## Dataset excerpt
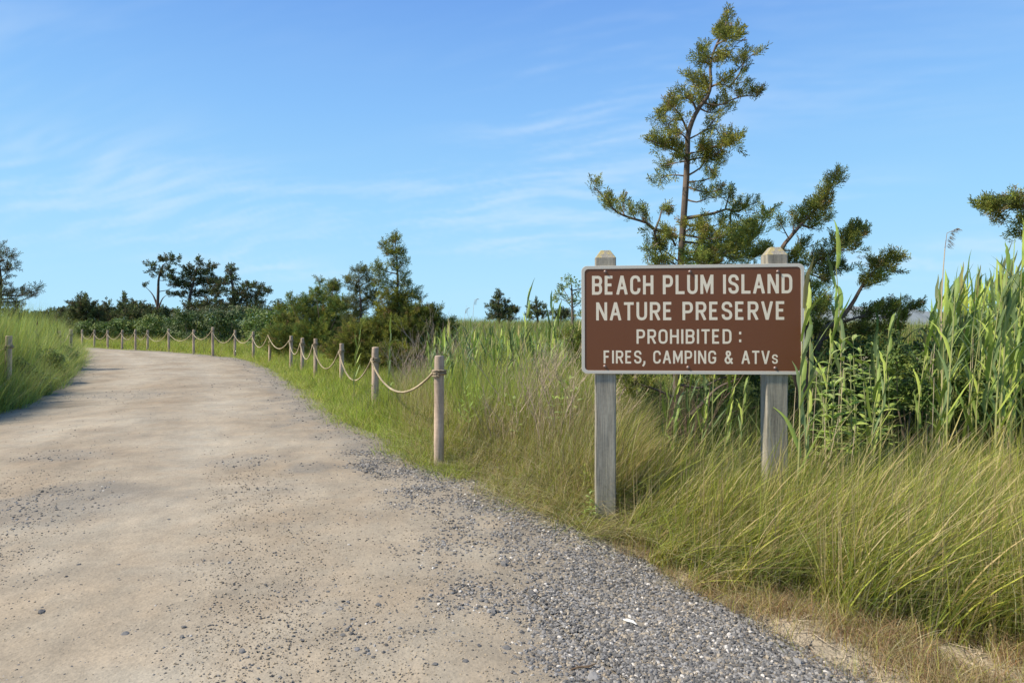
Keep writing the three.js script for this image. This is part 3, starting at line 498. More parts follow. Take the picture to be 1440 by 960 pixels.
function leafGeo(seed, n = 16, L0 = .055, W0 = .02, R = .07) { // a cluster of folded broad leaves
  const r = rngOf(seed), b = new MB();
  for (let k = 0; k < n; k++) {
    const v = .65 + r() * .7, w = (r() - .5) * .3; b.col = [v * (1 + w), v, v * (1 - w * .6)];
    const a = r() * 6.283, p = V(Math.cos(a) * r() * R * .7, (r() - .3) * R * 1.3, Math.sin(a) * r() * R * .7), dir = V(Math.cos(a), .2 + r() * .9, Math.sin(a)).normalize(), side = V(-Math.sin(a), (r() - .5) * .9, Math.cos(a)), L = L0 * (.6 + r() * .7);
    b.ribbon([p, p.clone().addScaledVector(dir, L * .35), p.clone().addScaledVector(dir, L * .7).add(V(0, -.004, 0)), p.clone().addScaledVector(dir, L).add(V(0, -.012, 0))], [.002, W0, W0 * .75, .001], side, .25);
  }
  return b.geo();
}
const sprays = [1, 2, 3, 4].map((k) => sprayGeo(300 + k)), clumps = [1, 2, 3].map((k) => leafGeo(320 + k)), farSprays = [1, 2, 3].map((k) => sprayGeo(340 + k, 12, 3, .036, .009, .075));
const UP = V(0, 1, 0);
function tuftAt(p, dir, s, r, c) { const q = new THREE.Quaternion().setFromUnitVectors(UP, dir.clone().normalize()).multiply(new THREE.Quaternion().setFromAxisAngle(UP, r() * 6.283)); return { m: new THREE.Matrix4().compose(p, q, V(s, s * (.85 + .4 * r()), s)), c }; }
function leafColor(pal, r) { const c = pick(pal, r), v = .7 + .6 * r(); return [c[0] * v, c[1] * v, c[2] * v]; }
const lift = (l, k = 1.55) => l.map(([a, b, c, w]) => [a * k, b * k * .98, c * k, w]);
const JUN = lift([[.15, .165, .028, 4], [.195, .205, .032, 3], [.095, .115, .026, 3], [.19, .14, .055, .8]]), JUNY = lift([[.19, .21, .04, 4], [.14, .18, .035, 3], [.24, .25, .05, 2]]), PINE = lift([[.065, .08, .03, 4], [.1, .085, .04, 2], [.085, .11, .035, 2]]), FARC = lift([[.07, .088, .032, 4], [.1, .115, .035, 2], [.09, .075, .035, 1]]), BUSH = lift([[.11, .165, .035, 4], [.16, .2, .04, 2], [.075, .115, .03, 2]]), DARKB = lift([[.06, .095, .025, 4], [.1, .14, .03, 2]]);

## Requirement
Transcribe each line above verbatim, with the pictures left out.

## Full response
Keep writing the three.js script for this image. This is part 3, starting at line 498. More parts follow. Take the picture to be 1440 by 960 pixels.
function leafGeo(seed, n = 16, L0 = .055, W0 = .02, R = .07) { // a cluster of folded broad leaves
  const r = rngOf(seed), b = new MB();
  for (let k = 0; k < n; k++) {
    const v = .65 + r() * .7, w = (r() - .5) * .3; b.col = [v * (1 + w), v, v * (1 - w * .6)];
    const a = r() * 6.283, p = V(Math.cos(a) * r() * R * .7, (r() - .3) * R * 1.3, Math.sin(a) * r() * R * .7), dir = V(Math.cos(a), .2 + r() * .9, Math.sin(a)).normalize(), side = V(-Math.sin(a), (r() - .5) * .9, Math.cos(a)), L = L0 * (.6 + r() * .7);
    b.ribbon([p, p.clone().addScaledVector(dir, L * .35), p.clone().addScaledVector(dir, L * .7).add(V(0, -.004, 0)), p.clone().addScaledVector(dir, L).add(V(0, -.012, 0))], [.002, W0, W0 * .75, .001], side, .25);
  }
  return b.geo();
}
const sprays = [1, 2, 3, 4].map((k) => sprayGeo(300 + k)), clumps = [1, 2, 3].map((k) => leafGeo(320 + k)), farSprays = [1, 2, 3].map((k) => sprayGeo(340 + k, 12, 3, .036, .009, .075));
const UP = V(0, 1, 0);
function tuftAt(p, dir, s, r, c) { const q = new THREE.Quaternion().setFromUnitVectors(UP, dir.clone().normalize()).multiply(new THREE.Quaternion().setFromAxisAngle(UP, r() * 6.283)); return { m: new THREE.Matrix4().compose(p, q, V(s, s * (.85 + .4 * r()), s)), c }; }
function leafColor(pal, r) { const c = pick(pal, r), v = .7 + .6 * r(); return [c[0] * v, c[1] * v, c[2] * v]; }
const lift = (l, k = 1.55) => l.map(([a, b, c, w]) => [a * k, b * k * .98, c * k, w]);
const JUN = lift([[.15, .165, .028, 4], [.195, .205, .032, 3], [.095, .115, .026, 3], [.19, .14, .055, .8]]), JUNY = lift([[.19, .21, .04, 4], [.14, .18, .035, 3], [.24, .25, .05, 2]]), PINE = lift([[.065, .08, .03, 4], [.1, .085, .04, 2], [.085, .11, .035, 2]]), FARC = lift([[.07, .088, .032, 4], [.1, .115, .035, 2], [.09, .075, .035, 1]]), BUSH = lift([[.11, .165, .035, 4], [.16, .2, .04, 2], [.075, .115, .03, 2]]), DARKB = lift([[.06, .095, .025, 4], [.1, .14, .03, 2]]);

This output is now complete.